M. L. : Je ne dirais pas que c’est de l’impuissance. Dans les entreprises, on a essayé d’agir contre les conséquences de nouvelles organisations du travail, comme le lean management. Mais ce sujet reste la chasse gardée des employeurs. Et on doit composer avec des entreprises qui sont en restructuration permanente. Ce qui a pesé aussi, c’est la détérioration du dialogue social, avec la disparition des CHSCT et d’une partie des représentants du personnel. Les sujets de santé au travail en paient le plus lourd tribut : dans certains CSE, c’est la 70e question de l’ordre du jour.

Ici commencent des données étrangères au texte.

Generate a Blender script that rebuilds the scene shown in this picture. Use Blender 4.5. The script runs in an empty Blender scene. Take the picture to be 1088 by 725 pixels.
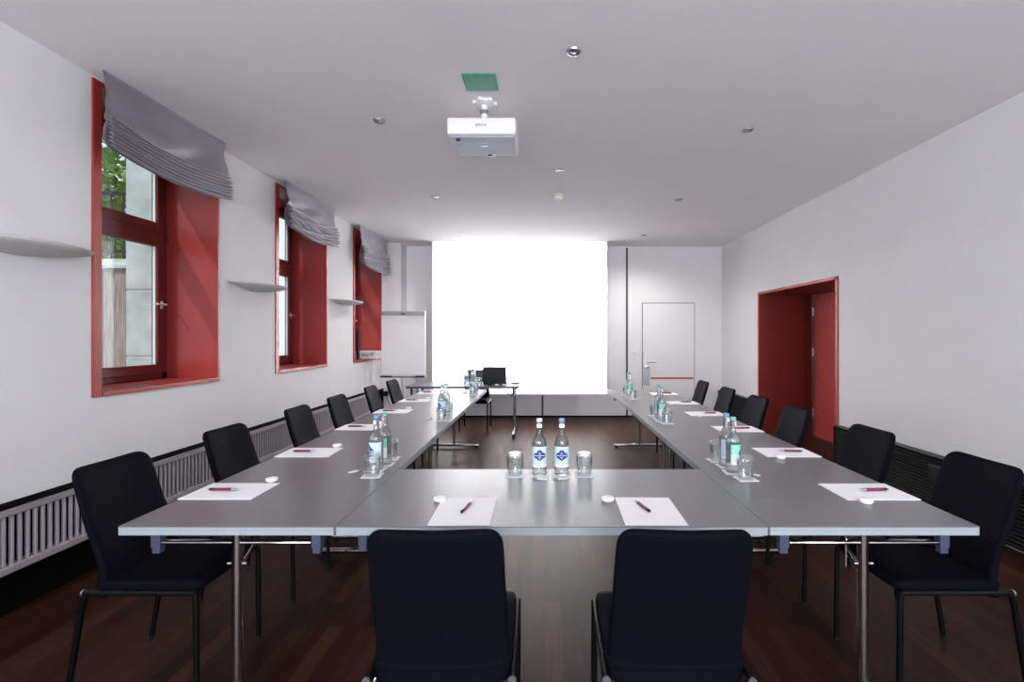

Quelles règles faudrait-il changer ?
M. L. : Il faut faire évoluer les ordonnances de 2017 : nous souhaitons la généralisation des commissions santé et sécurités dans les entreprises dès qu’elles comptent plus de 50 salariés, ainsi qu’une garantie sur la présence de représentants de proximité dans les entreprises multisites. Il faut aussi et surtout introduire une négociation sur l’organisation du travail dans le cadre légal, afin de pouvoir parler du nombre d’équipes, de leur composition, des horaires, du contenu du travail... Ce serait le meilleur levier pour nos équipes dans les entreprises. Mais c’est aussi le nerf de la guerre, les organisations patronales n’ont jamais voulu en entendre parler. Au niveau interprofessionnel, le dialogue social sur le travail ne marche pas. Ce serait au gouvernement d’imposer une négociation sur le sujet.